In an interview with Polygon, Diablo General Manager Rod Fergusson argued that Diablo 4 succeeds as a live-service game simply because the action role-playing game genre is now dependent on constant updates and content additions.
Diablo 4 lead on live-service
In the interview, Fergusson argued that Diablo 4 was pushed towards the live-service angle simply because that’s how the community treated its predecessor. With every season resulting in players returning to the game, it made sense to double-down for the sequel.
“Early on, there were these conversations. […] Is Diablo 4 a live-service game, or should we roll credits and call it?” Fergusson said. “And I was like, look, when you look at Diablo 3 and the millions of people that showed up every season, whether you want it or not, an ARPG is inherently a live service. The question is what you do about it.”
Fergusson explained that every Diablo game—even the games before live-service was a thing—saw players constantly come back for hundreds, if not thousands, of hours after completing the campaign. With this in mind, it made sense to continue adding to Diablo 4, improving aspects of the game and investing into the sequel.
“People are going to look to play through the campaign, but then they’re going to look to play what I call the hundred- or the thousand-hour game.
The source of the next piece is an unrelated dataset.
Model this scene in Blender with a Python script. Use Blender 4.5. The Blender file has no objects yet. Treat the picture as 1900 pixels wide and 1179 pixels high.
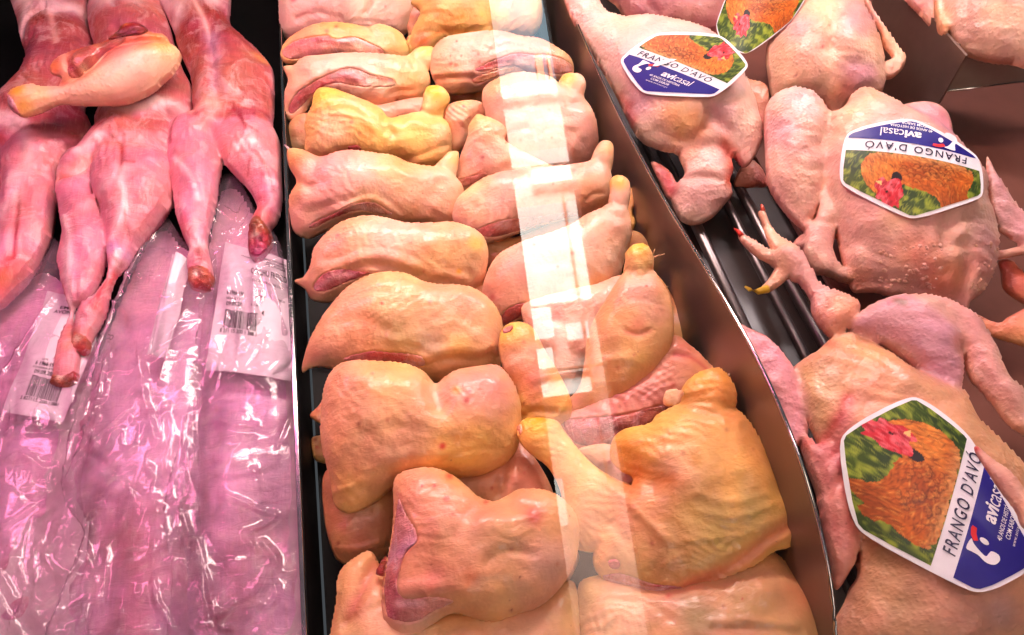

They want to be able to continue this progression, they want to have the power fantasy, they want to go back to it over and over again,” the Diablo GM said.
There is truth to Fergusson’s statement. Games like Suicide Squad Kill the Justice League failed because nobody wanted a live-service version of the Arkham universe; Concord failed because it had no unique value. For loot-based ARPGs, live-service just makes sense.